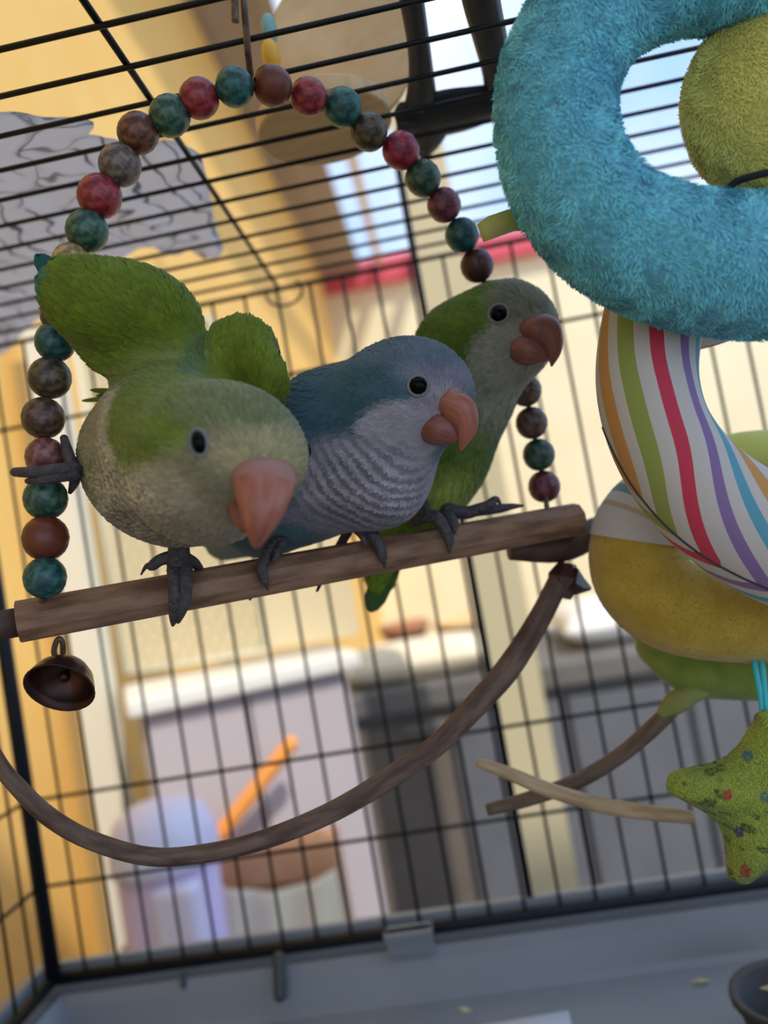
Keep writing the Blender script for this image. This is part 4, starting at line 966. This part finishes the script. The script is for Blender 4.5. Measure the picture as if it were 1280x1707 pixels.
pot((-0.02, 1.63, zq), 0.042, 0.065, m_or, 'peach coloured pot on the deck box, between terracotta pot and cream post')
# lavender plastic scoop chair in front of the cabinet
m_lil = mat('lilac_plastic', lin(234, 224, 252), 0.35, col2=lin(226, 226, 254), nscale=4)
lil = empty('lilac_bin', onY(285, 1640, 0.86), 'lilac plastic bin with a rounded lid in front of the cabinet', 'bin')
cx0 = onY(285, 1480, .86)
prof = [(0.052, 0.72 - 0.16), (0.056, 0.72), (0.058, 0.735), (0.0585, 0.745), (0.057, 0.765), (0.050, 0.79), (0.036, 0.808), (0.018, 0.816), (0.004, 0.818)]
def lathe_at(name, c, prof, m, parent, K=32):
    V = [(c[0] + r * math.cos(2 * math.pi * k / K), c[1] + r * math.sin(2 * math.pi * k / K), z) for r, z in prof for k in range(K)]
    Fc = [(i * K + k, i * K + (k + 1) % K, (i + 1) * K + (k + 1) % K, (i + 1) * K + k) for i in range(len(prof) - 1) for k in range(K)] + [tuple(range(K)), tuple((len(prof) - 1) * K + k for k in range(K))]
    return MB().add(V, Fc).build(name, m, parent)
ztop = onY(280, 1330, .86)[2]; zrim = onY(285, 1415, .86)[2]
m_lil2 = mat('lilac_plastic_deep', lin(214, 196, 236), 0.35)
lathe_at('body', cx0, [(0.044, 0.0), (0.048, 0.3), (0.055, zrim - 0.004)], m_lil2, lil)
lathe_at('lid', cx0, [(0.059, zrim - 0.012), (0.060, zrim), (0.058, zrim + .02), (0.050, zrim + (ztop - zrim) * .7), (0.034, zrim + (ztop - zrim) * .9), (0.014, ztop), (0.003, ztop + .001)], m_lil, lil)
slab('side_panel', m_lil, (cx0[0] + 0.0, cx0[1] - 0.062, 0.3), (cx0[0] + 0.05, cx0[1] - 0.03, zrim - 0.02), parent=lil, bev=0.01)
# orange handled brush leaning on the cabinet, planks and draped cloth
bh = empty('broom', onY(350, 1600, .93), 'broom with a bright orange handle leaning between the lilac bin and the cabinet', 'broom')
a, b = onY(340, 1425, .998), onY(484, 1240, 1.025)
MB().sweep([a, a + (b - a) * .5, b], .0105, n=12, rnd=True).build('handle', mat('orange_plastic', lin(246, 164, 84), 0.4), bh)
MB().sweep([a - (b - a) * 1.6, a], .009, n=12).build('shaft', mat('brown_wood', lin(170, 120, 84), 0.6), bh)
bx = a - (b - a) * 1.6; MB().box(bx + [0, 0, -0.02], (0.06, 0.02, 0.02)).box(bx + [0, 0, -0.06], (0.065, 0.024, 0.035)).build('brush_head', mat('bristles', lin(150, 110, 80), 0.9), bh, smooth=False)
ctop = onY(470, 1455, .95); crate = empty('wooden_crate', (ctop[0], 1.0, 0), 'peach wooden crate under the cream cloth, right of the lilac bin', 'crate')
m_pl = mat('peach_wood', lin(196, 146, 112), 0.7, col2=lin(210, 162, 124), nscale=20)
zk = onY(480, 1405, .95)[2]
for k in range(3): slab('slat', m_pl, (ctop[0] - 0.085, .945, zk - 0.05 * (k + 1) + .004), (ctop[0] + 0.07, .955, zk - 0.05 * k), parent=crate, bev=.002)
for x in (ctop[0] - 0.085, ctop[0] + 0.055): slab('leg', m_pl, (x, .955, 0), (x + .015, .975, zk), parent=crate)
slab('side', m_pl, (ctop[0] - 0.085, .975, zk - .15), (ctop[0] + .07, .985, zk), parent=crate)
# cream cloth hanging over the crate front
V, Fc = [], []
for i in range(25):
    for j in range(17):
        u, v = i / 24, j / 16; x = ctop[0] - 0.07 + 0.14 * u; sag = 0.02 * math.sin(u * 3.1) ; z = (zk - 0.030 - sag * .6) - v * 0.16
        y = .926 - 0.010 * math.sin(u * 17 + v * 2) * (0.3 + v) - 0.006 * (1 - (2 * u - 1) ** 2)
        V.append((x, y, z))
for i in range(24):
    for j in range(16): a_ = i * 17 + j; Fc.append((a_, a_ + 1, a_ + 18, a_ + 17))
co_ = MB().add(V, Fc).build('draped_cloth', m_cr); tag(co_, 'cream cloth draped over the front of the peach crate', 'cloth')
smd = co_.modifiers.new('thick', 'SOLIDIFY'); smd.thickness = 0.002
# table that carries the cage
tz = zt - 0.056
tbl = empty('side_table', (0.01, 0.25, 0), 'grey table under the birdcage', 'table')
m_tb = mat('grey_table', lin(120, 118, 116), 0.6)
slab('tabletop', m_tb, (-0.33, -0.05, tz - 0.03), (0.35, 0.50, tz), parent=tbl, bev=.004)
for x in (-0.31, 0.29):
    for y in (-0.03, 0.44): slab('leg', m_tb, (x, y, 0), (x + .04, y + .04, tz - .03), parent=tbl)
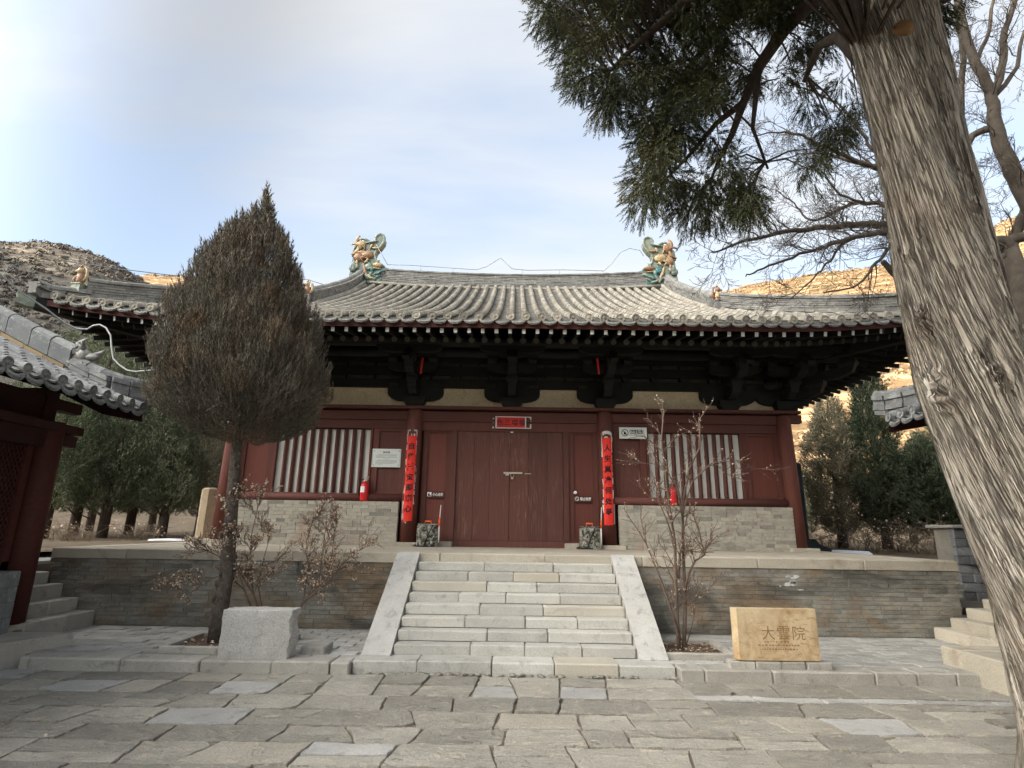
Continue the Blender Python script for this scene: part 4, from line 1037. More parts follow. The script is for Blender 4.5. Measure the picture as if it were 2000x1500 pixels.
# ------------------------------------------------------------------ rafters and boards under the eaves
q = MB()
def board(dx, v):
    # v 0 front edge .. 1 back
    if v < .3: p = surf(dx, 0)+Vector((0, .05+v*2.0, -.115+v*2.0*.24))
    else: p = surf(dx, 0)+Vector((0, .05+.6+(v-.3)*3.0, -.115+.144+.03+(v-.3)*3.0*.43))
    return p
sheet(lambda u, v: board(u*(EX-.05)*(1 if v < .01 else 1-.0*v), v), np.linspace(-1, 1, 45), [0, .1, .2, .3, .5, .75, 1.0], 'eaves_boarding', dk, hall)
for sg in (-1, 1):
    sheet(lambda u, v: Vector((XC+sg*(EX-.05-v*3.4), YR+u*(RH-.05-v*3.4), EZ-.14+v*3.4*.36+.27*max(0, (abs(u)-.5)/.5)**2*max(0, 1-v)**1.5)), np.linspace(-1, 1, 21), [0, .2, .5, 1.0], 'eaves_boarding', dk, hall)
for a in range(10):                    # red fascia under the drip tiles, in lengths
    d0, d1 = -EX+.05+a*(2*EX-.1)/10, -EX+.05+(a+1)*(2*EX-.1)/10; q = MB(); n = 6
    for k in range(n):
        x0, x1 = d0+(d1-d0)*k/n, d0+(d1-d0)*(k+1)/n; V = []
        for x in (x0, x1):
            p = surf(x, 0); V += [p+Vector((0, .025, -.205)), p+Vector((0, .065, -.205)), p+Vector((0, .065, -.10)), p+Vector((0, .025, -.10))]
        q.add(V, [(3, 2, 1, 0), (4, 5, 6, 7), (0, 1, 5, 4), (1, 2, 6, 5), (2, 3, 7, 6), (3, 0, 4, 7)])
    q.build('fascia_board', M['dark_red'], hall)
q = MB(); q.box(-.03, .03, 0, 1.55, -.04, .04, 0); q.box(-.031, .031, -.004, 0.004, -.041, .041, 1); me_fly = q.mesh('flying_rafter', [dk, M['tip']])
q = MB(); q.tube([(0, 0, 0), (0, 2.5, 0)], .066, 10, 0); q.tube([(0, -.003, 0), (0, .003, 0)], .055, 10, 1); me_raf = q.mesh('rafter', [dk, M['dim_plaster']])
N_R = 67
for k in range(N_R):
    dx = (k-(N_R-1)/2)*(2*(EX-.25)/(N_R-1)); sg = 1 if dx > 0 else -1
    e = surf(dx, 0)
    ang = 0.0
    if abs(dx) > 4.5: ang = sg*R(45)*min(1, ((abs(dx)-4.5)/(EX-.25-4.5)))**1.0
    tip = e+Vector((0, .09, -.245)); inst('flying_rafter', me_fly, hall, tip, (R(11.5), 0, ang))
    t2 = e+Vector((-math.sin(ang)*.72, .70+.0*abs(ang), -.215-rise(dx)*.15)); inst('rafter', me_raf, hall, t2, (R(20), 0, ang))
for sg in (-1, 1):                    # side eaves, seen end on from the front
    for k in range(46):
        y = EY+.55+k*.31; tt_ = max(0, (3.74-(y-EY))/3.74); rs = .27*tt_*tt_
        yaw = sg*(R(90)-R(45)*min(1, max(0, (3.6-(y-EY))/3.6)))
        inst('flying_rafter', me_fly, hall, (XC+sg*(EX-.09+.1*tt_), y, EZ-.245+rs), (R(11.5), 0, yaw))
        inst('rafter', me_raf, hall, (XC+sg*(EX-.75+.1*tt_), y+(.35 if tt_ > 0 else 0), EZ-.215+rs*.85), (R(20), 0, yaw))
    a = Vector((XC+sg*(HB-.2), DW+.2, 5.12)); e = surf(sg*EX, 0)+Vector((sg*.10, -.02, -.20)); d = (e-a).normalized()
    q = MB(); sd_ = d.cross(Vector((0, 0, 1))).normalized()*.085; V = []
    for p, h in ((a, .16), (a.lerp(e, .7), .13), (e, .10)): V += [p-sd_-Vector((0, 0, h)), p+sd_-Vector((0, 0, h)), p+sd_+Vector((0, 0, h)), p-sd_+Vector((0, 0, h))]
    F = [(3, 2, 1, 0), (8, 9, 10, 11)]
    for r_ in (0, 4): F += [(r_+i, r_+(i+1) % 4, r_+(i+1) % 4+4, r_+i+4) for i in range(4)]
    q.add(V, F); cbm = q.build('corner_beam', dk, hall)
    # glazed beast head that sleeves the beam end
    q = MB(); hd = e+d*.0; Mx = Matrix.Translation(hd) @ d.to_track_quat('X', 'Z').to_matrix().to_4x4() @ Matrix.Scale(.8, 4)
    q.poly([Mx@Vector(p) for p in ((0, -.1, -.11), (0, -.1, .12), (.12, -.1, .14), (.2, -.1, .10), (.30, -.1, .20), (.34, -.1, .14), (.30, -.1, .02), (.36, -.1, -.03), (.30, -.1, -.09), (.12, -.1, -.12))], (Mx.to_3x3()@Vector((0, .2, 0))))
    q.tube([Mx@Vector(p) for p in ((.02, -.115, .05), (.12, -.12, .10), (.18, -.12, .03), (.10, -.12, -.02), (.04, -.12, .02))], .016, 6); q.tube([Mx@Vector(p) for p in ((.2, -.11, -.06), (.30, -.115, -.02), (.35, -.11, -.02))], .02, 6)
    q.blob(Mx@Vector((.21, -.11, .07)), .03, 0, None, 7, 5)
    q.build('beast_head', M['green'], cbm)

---

The task: Look back over the material above and state how many lines hold the word "mesh". Write the number and nothing else.

Result of this exercise: 2